Thursday, May 15, 2025

Ezekiel 42, Priests' Rooms in the Third Temple

The new sanctuary ass been described in two previous chapters. We continue in that description. (If one is eager to see the Third Temple, one can purchase a set to build a model of this building!0

Ezekiel 42:1-9, Building to the north
Then the man led me northward into the outer court and brought me to the rooms opposite the temple courtyard and opposite the outer wall on the north side. The building whose door faced north was a hundred cubits long and fifty cubits wide. Both in the section twenty cubits from the inner court and  in the section opposite the pavement of the outer court, gallery faced gallery at the three levels. In front of the rooms was an inner passageway ten cubits wide and a hundred cubits long. Their doors were on the north. Now the upper rooms were narrower, for the galleries took more space from them than from the rooms on the lower and middle floors of the building.  The rooms on the third floor had no pillars, as the courts had; so they were smaller in floor space than those on the lower and middle floors. There was an outer wall parallel to the rooms and the outer court; it extended in front of the rooms for fifty cubits. While the row of rooms on the side next to the outer court was fifty cubits long, the row on the side nearest the sanctuary was a hundred cubits long. The lower rooms had an entrance on the east side as one enters them from the outer court.  

A building outside the temple is described. It had multiple floors. The building is about 150 feet long and 75 feet wide, of good size, if we use the measurements given by the NIV.

Ezekiel 42:10-12, On the south side
On the south side along the length of the wall of the outer court, adjoining the temple courtyard and opposite the outer wall, were rooms with a passageway in front of them. These were like the rooms on the north; they had the same length and width, with similar exits and dimensions. Similar to the doorways on the north were the doorways of the rooms on the south. There was a doorway at the beginning of the passageway that was parallel to the corresponding wall extending eastward, by which one enters the rooms.   

There is also a building on the south side of the temple.

Ezekiel 42:13-14, The priests' rooms
Then he said to me, "The north and south rooms facing the temple courtyard are the priests' rooms, where the priests who approach the LORD will eat the most holy offerings. There they will put the most holy offerings--the grain offerings, the sin offerings and the guilt offerings--for the place is holy. Once the priests enter the holy precincts, they are not to go into the outer court until they leave behind the garments in which they minister, for these are holy. They are to put on other clothes before they go near the places that are for the people."  

The rooms set aside for the priests are described here. Note that the sacrifices will continue in this new temple.

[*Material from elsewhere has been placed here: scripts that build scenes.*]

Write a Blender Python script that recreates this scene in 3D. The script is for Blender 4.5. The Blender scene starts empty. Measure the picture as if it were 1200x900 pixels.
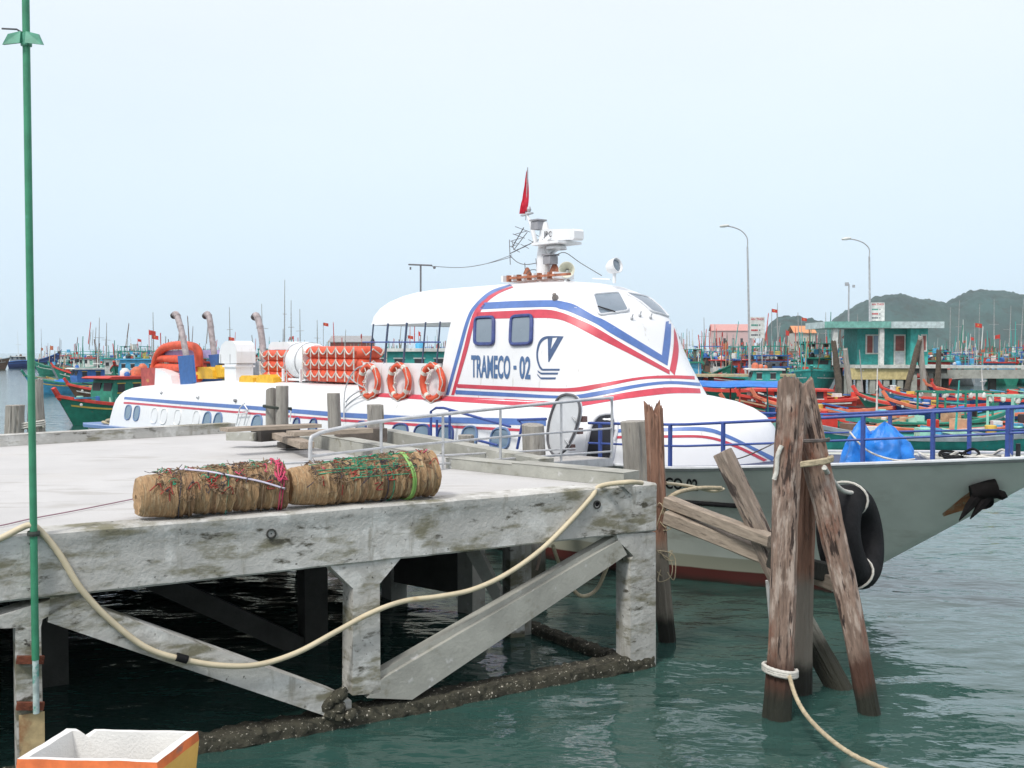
import bpy, math, random
from math import sin, cos, pi, radians, sqrt, atan2
from mathutils import Vector, Matrix, noise
from mathutils.bvhtree import BVHTree
random.seed(7)
SC = bpy.context.scene
COL = SC.collection

# ------------------------------------------------------------------ camera, sky, sun, exposure
F, H, PITCH = 1200.0, 3.5, math.atan(38 / 1200)
cd = bpy.data.cameras.new('camera')
cd.lens, cd.sensor_width, cd.clip_start, cd.clip_end = 36.0, 36.0, 0.1, 12000
cam = bpy.data.objects.new('camera', cd); COL.objects.link(cam)
cam.location = (0, 0, H); cam.rotation_euler = (pi / 2 - PITCH, 0, 0)
SC.camera = cam
SUN_EL, SUN_AZ = radians(52), radians(215)          # azimuth clockwise from +Y
w = bpy.data.worlds.new('World'); SC.world = w; w.use_nodes = True
nt = w.node_tree; nt.nodes.clear()
out = nt.nodes.new('ShaderNodeOutputWorld'); bg = nt.nodes.new('ShaderNodeBackground')
sky = nt.nodes.new('ShaderNodeTexSky'); sky.sky_type = 'NISHITA'; sky.sun_disc = False
sky.sun_elevation = SUN_EL; sky.sun_rotation = SUN_AZ; sky.air_density = 1.2; sky.dust_density = 2.5
tc = nt.nodes.new('ShaderNodeTexCoord'); mp = nt.nodes.new('ShaderNodeMapping')
mp.inputs['Scale'].default_value = (1, 1, 3.5)
ns = nt.nodes.new('ShaderNodeTexNoise'); ns.inputs['Scale'].default_value = 1.1; ns.inputs['Detail'].default_value = 4
rmp = nt.nodes.new('ShaderNodeMapRange')
rmp.inputs[1].default_value = .3; rmp.inputs[2].default_value = .7
rmp.inputs[3].default_value = .86; rmp.inputs[4].default_value = 0.96
mx = nt.nodes.new('ShaderNodeMix'); mx.data_type = 'RGBA'
sep = nt.nodes.new('ShaderNodeSeparateXYZ'); cr = nt.nodes.new('ShaderNodeValToRGB')
cr.color_ramp.elements[0].position = 0.0; cr.color_ramp.elements[0].color = (.60, .755, .885, 1)
cr.color_ramp.elements[1].position = 0.55; cr.color_ramp.elements[1].color = (.925, .915, .965, 1)
e_ = cr.color_ramp.elements.new(.22); e_.color = (.725, .825, .915, 1)
sc_ = nt.nodes.new('ShaderNodeVectorMath'); sc_.operation = 'SCALE'; sc_.inputs['Scale'].default_value = 9.6
nt.links.new(tc.outputs['Generated'], mp.inputs['Vector']); nt.links.new(mp.outputs[0], ns.inputs['Vector'])
nt.links.new(ns.outputs['Fac'], rmp.inputs[0]); nt.links.new(rmp.outputs[0], mx.inputs[0])
nt.links.new(tc.outputs['Generated'], sep.inputs[0]); nt.links.new(sep.outputs['Z'], cr.inputs[0])
nt.links.new(cr.outputs['Color'], sc_.inputs[0])
nt.links.new(sky.outputs[0], mx.inputs[6]); nt.links.new(sc_.outputs['Vector'], mx.inputs[7])
nt.links.new(mx.outputs[2], bg.inputs[0]); bg.inputs[1].default_value = 0.1
nt.links.new(bg.outputs[0], out.inputs[0])
sd = bpy.data.lights.new('sun', 'SUN'); sd.energy = 2.0; sd.angle = radians(11); sd.color = (1, .965, .91)
sun = bpy.data.objects.new('sun', sd); COL.objects.link(sun)
S_ = Vector((sin(SUN_AZ) * cos(SUN_EL), cos(SUN_AZ) * cos(SUN_EL), sin(SUN_EL)))
sun.rotation_euler = S_.to_track_quat('Z', 'Y').to_euler()
SC.view_settings.view_transform = 'Standard'; SC.view_settings.look = 'None'
SC.view_settings.exposure = 0.34; SC.view_settings.gamma = 1
SC.cycles.max_bounces = 6; SC.cycles.volume_bounces = 1

# ------------------------------------------------------------------ pixel -> place helpers
CAMP = Vector((0, 0, H))
def ray(px, py):
    x, z = (px - 600) / F, -(py - 450) / F
    c, s = cos(PITCH), sin(PITCH)
    return Vector((x, c + z * s, -s + z * c))
def atz(px, py, z=0.0):
    r = ray(px, py); return CAMP + r * ((z - H) / r.z)
def atd(px, py, d):
    r = ray(px, py); return CAMP + r * (d / r.y)
def onplane(px, py, p0, n):
    r = ray(px, py); return CAMP + r * ((p0 - CAMP).dot(n) / r.dot(n))

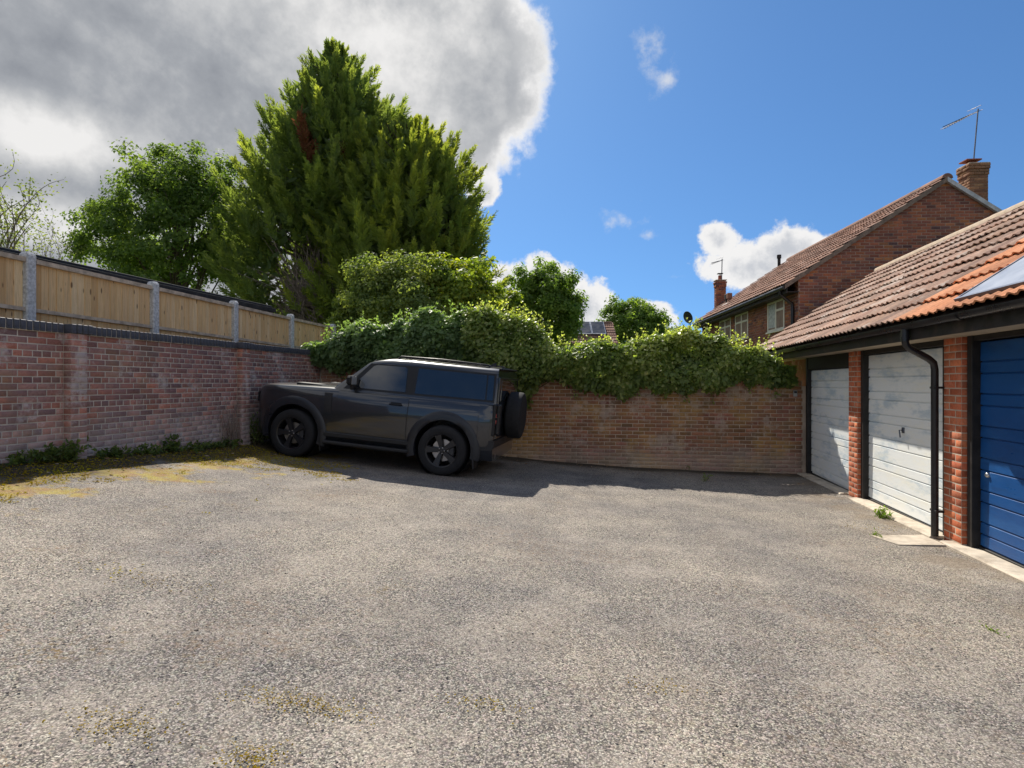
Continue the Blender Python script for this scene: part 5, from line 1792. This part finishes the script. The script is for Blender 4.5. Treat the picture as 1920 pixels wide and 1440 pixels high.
def sparse_tree(label, base, tips, r0, leaves, leaf):
    t = thing('sparse_tree', label, 'tree', base)
    br = MB()
    P = []
    b = Vector(base)
    fork = b + Vector((0, 0, (max(q[2] for q in tips) - b.z) * 0.45))
    br.tube([b, fork], [r0, r0 * 0.7], 7)
    for tp in tips:
        q, rq = limb(fork + Vector(RNG.normal(size=3)) * 0.2, tp, r0 * 0.45, r0 * 0.06, 0.14, 7)
        br.tube(q, rq, 5, caps=False)
        for k in range(7):
            i = int(RNG.integers(3, 8))
            e = q[i] + Vector(RNG.normal(size=3)) * 0.5 + Vector((0, 0, 0.45))
            q2, r2 = limb(q[i], e, r0 * 0.11, r0 * 0.04, 0.2, 4)
            br.tube(q2, r2, 4, caps=False)
            for p in q2[1:]:
                for _ in range(leaves):
                    P.append(np.array(p) + RNG.normal(size=3) * 0.14)
    br.build('branches', M['twig'], t)
    P = np.array(P)
    leaf_obj('leaves', P, rdir(len(P)), rdir(len(P)), leaf * RNG.uniform(0.6, 1.3, len(P)), leaf * 0.6, RNG.random(len(P)), M['leaf_pale'], t)


x, y = at(-10, 24)
sparse_tree('thinly leaved pale tree at the far left edge above the fence', (x, y, GZW), [P3(px, py, 24) for px, py in ((-40, 330), (-10, 335), (12, 340), (20, 372), (48, 372), (70, 360), (72, 388), (30, 410), (58, 418), (-30, 400), (10, 430), (45, 440))], 0.14, 5, 0.13)
x, y = at(92, 26)
sparse_tree('low bare twiggy tree between the left edge and the broad leafy tree', (x, y, GZW), [P3(px, py, 26) for px, py in ((78, 450), (88, 430), (98, 445), (110, 448), (120, 462), (70, 468), (104, 468), (132, 474))], 0.07, 3, 0.11)


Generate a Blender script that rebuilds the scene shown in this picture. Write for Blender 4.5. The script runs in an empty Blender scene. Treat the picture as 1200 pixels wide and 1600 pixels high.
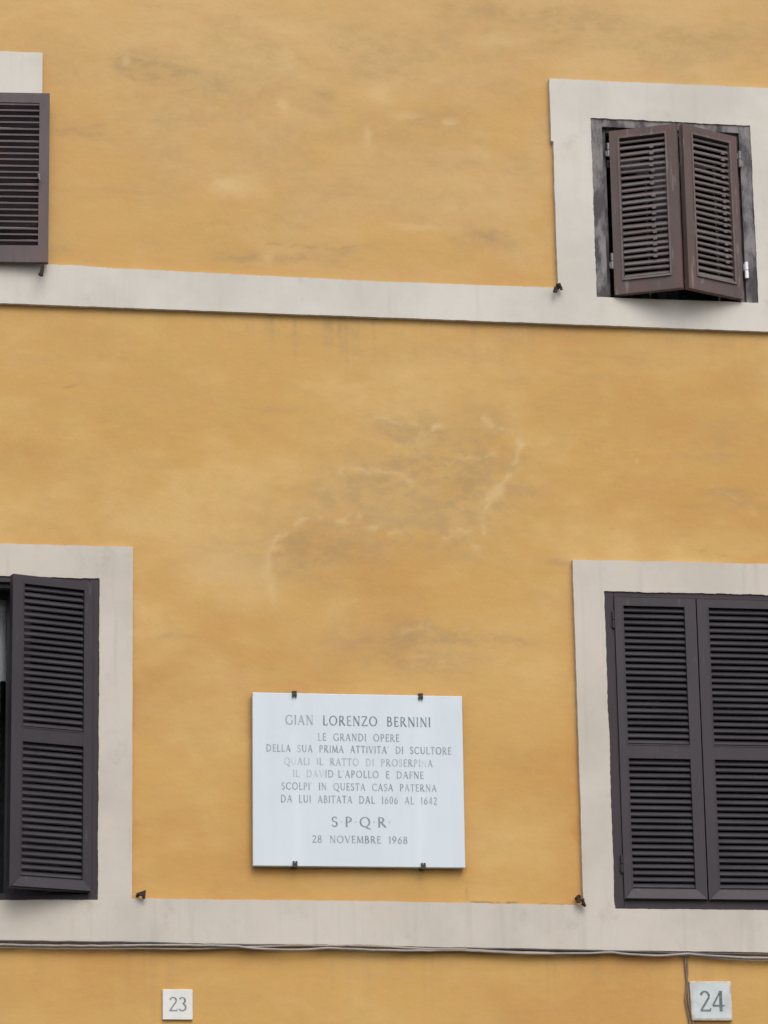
import bpy, bmesh, math, random
import numpy as np
from mathutils import Vector, Matrix

S = bpy.context.scene
COL = S.collection
R = math.radians
rng = np.random.default_rng(7)
random.seed(7)

# ------------------------------------------------------------------ camera
CAM_YAW, CAM_PITCH, CAM_ROLL = R(9.507), R(15.704), R(-0.969)
cam_d = bpy.data.cameras.new('camera')
cam = bpy.data.objects.new('camera', cam_d)
COL.objects.link(cam)
S.camera = cam
fw = Vector((math.sin(CAM_YAW) * math.cos(CAM_PITCH), math.cos(CAM_YAW) * math.cos(CAM_PITCH), math.sin(CAM_PITCH)))
rt = fw.cross(Vector((0, 0, 1))).normalized()
up = rt.cross(fw)
R_ = math.cos(CAM_ROLL) * rt + math.sin(CAM_ROLL) * up
U_ = math.cos(CAM_ROLL) * up - math.sin(CAM_ROLL) * rt
M = Matrix((R_, U_, -fw)).transposed().to_4x4()
M.translation = Vector((0, -16.5, 1.65))
cam.matrix_world = M
cam_d.sensor_fit = 'VERTICAL'
cam_d.sensor_height = 24.0
cam_d.lens = 5542.0 / 1600.0 * 24.0
cam_d.clip_start = 0.1
cam_d.clip_end = 500.0

# ------------------------------------------------------------------ light: overcast daylight
SUN_EL, SUN_AZ = R(44), R(8)          # in front of the facade, high
w = bpy.data.worlds.new('World')
S.world = w
w.use_nodes = True
nt = w.node_tree
sky = nt.nodes.new('ShaderNodeTexSky')
sky.sky_type = 'NISHITA'
sky.sun_disc = False
sky.sun_elevation = SUN_EL
sky.sun_rotation = R(180) - SUN_AZ
sky.air_density = 1.0
sky.dust_density = 3.0
sky.ozone_density = 0.6
nt.nodes['Background'].inputs['Strength'].default_value = 0.14
nt.links.new(sky.outputs[0], nt.nodes['Background'].inputs['Color'])
sl = bpy.data.lights.new('sun', 'SUN')
sl.energy = 1.0
sl.angle = R(45)
sl.color = (1.0, 0.995, 0.985)
so = bpy.data.objects.new('sun', sl)
COL.objects.link(so)
sd = Vector((math.sin(SUN_AZ) * math.cos(SUN_EL), -math.cos(SUN_AZ) * math.cos(SUN_EL), math.sin(SUN_EL)))
so.rotation_euler = sd.to_track_quat('Z', 'Y').to_euler()
so.location = (3, -20, 30)

S.view_settings.view_transform = 'Standard'
S.view_settings.look = 'None'
S.view_settings.exposure = 0.25
S.view_settings.gamma = 1.0
S.view_settings.use_curve_mapping = False


# ------------------------------------------------------------------ helpers
def tag(o, label=None, cat=None, group=None, kind=None):
    if label: o['label'] = label
    if cat: o['category'] = cat
    if group: o['group'] = group
    if kind: o['kind'] = kind
    return o


def empty(name, loc):
    o = bpy.data.objects.new(name, None)
    o.location = loc
    o.empty_display_size = 0.2
    COL.objects.link(o)
    return o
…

Ezekiel 42:15-20, Four sides
When he had finished measuring what was inside the temple area, he led me out by the east gate and measured the area all around: He measured the east side with the measuring rod; it was five hundred cubits. He measured the north side; it was five hundred cubits by the measuring rod. He measured the south side; it was five hundred cubits by the measuring rod. Then he turned to the west side and measured; it was five hundred cubits by the measuring rod. So he measured the area on all four sides. It had a wall around it, five hundred cubits long and five hundred cubits wide, to separate the holy from the common. 

The lengths of the gates on the east, north and south side are given along with the length of the west side. The wall around the temple is to separate the sacred inner parts of the temple from the common uses outside the temple. The sides of the temple area are "500" in length. The Hebrew text for verse 20 does not give the word "cubit" and the NIV inserts it, making the sides of the temple area 750 feet in length. However, Alexander (p. 968) argues that the implied unit is a rod, six times larger than the cubit, and so the temple area has sides close to a mile in length.

Overview

Mackie covers chapters 40 to 42 in sessions 25 and 26 of his Bible Project class on Ezekiel. There he argues that there are no height measurements in this description (except for that of the outer wall in 40:5) and that, unlike the instructions to Moses, this vision is never called a "pattern" or "plan." There is no command to build. So, argues Mackie, this is a vision of an ideal sanctuary already in existence.

Alexander, with an emphasis on a historical-grammatical method of interpretation of the Old Testament, interprets these chapters as describing a temple that will be constructed and used during the future Millenium

There are difficulties with either Mackie or Alexander's viewpoints as we move further into Ezekiel's prophecy of a future temple. Not only does a sacrificial system seem strange in this future Messianic environment, but there are also regulations about priests in the temple that do not fit easily into either point of view.